С какой стороны подступиться к этому сюжету, описанному уже бесчисленное количество раз? Мы не хотим воспроизводить здесь аналитику специалистов, даже повторять их выводы, которые сводятся либо к описанию необыкновенных траекторий световых лучей, прямых или преломленных круглыми оконными линзами, чтобы, отражаясь от разных поверхностей, осветить тёмные углы комнаты (так в основном у Вёльфлина), либо к констатации математически безупречного построения перспективы (это в основном Панофский), в рамках которой даже будто небрежно брошенные вещи, скажем, скамейка справа или тапки у окна под лавкой, на самом деле стоят под нужным углом, и сюда же – указание на эксцентричное положение точки схода, на углублённость в пространство точки обзора (словно мы как зрители вошли в комнату и созерцаем крышку стола, за которым работает святой). И естественно, теперь не идёт и речи о холодном абстрактном итальянизированном пространстве, как прежде. Напротив, мы видим совершенно реалистическую картину немецкой комнаты с разнообразными принадлежностями, тщательно упорядоченными, но расположенными на известном отдалении, – это и книги на подоконной лавке, в эту минуту не читаемые, и шляпа, часы, чётки, свеча, разбросанные подушки и тапочки; и лишь распятию допущено стоять на углу стола, в остальном пустого. Но чтобы представить эту комнату как олицетворяющий образ всего мира, понадобилась свисающая с потолка тыква, обрамлённая «дюреровскими» стеблями-усиками, понадобились животные, спящая собака и дремлющий лев. Маленькая, но уходящая вглубь комната, замкнутая, но всё же открытая – как навстречу зрителю, как бы стоящему на углублённой ступени, обозначенной на переднем плане, так и вправо, куда, судя по шкафчику, висящему на задней стене, она расширяется по крайней мере вдвое.
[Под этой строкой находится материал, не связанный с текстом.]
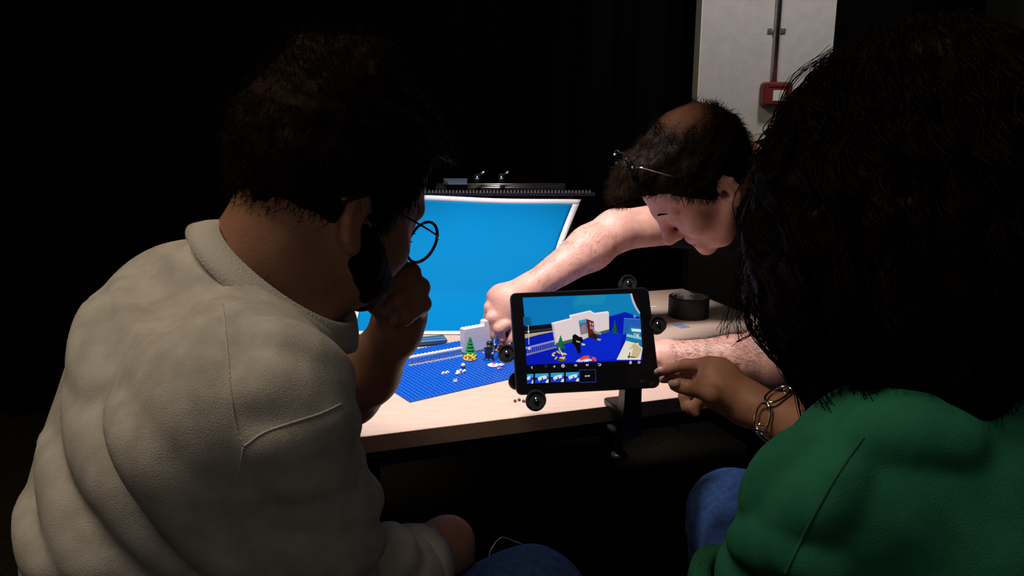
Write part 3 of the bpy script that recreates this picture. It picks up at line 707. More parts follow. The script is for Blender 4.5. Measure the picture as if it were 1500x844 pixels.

Весьма странным представляется то, что хотя всё изображённое ориентировано относительно фигуры святого, работающего за столом на заднем плане, сама эта фигура производит впечатление маленькой. Или точнее: она не мала, так как строго пропорциональна остальным предметам, и всё же малозаметна. Лев на переднем плане огромен, свисающая с потолка посреди комнаты тыква, как светильник, оптически оттесняет фигуру человека. Да и широкополая кардинальская шапка, висящая на стене над его головой, визуально уменьшает склонённую над столом фигуру. Какой контраст с величественным образом деревянной гравюры 1511 года! Там – исполненный величия кардинал, поглощённый важным, возможно, гениальным трудом, здесь – старичок, без остатка ушедший в работу, растворённый в ней и исчезающий. И другая странность: свечение, исходящее от его лысины, парадоксально контрастирует с совершенно бюргерской обстановкой комнаты и указывает не столько на личную святость этого маленького человечка, как на интенсивность происходящего события, которому служит его дух. Большая часть его фигуры, напротив, погружена в тень, и это самая тёмная часть всей картины. Оптический контраст чёрного и белого притягивает взгляд к фигуре человека. Он же, в безмолвии комнаты, целиком погружён в своё дело, занимающее собою всё пространство, – только оно имеет значение.

Дело же это сводится к строке: «В начале было Слово». Это не немая бездна, в которую погружён азиатский экстатически-безмолвный мистик, но именно Слово, которое было у Бога и через которое всё начало быть. Чтобы это первозданное Слово было расслышано, всё тварное в этой комнате столь безмолвно. Слово это «стало плотью» и уже вот-вот, здесь и сейчас, в духе человека Церкви Иеронима должно сделаться плотью для Церкви. И дух человека Церкви точно так же должен умолкнуть, чтобы расслышать и с высочайшим напряжением сил претворить его в человеческое слово. Христианское, церковное событие стоит по ту сторону противоречия между созерцанием и действием, между «Меланхолией» и «Рыцарем», между молитвой и трудом. Глядя на этого человека, мы понимаем, что он трудится в молитвенной атмосфере, точнее, в самом акте молитвы. И потому нуждается во всём вселенском свете, который с силой, но вместе мягко и тепло пробивается сквозь оконные линзы. Потому-то он сидит у окна и пишет не при «нимба сиянии в ночного мрака зиянии»"', а при дневном свете. Он работает в полном одиночестве, но – для Церкви. Так и всё социально-плодоносное рождается из одиночества человека в Боге в согласии с намерением Бога относительно мира. Полнозвучное и громогласное Божественное слово рождается в этом молчании, ещё и усугубляемом подушками, разложенными по четырём сторонам. В молчании очевидно вечном, о котором возвещает череп, купающийся в свете, и в котором дремлет присмиревшее животное царство.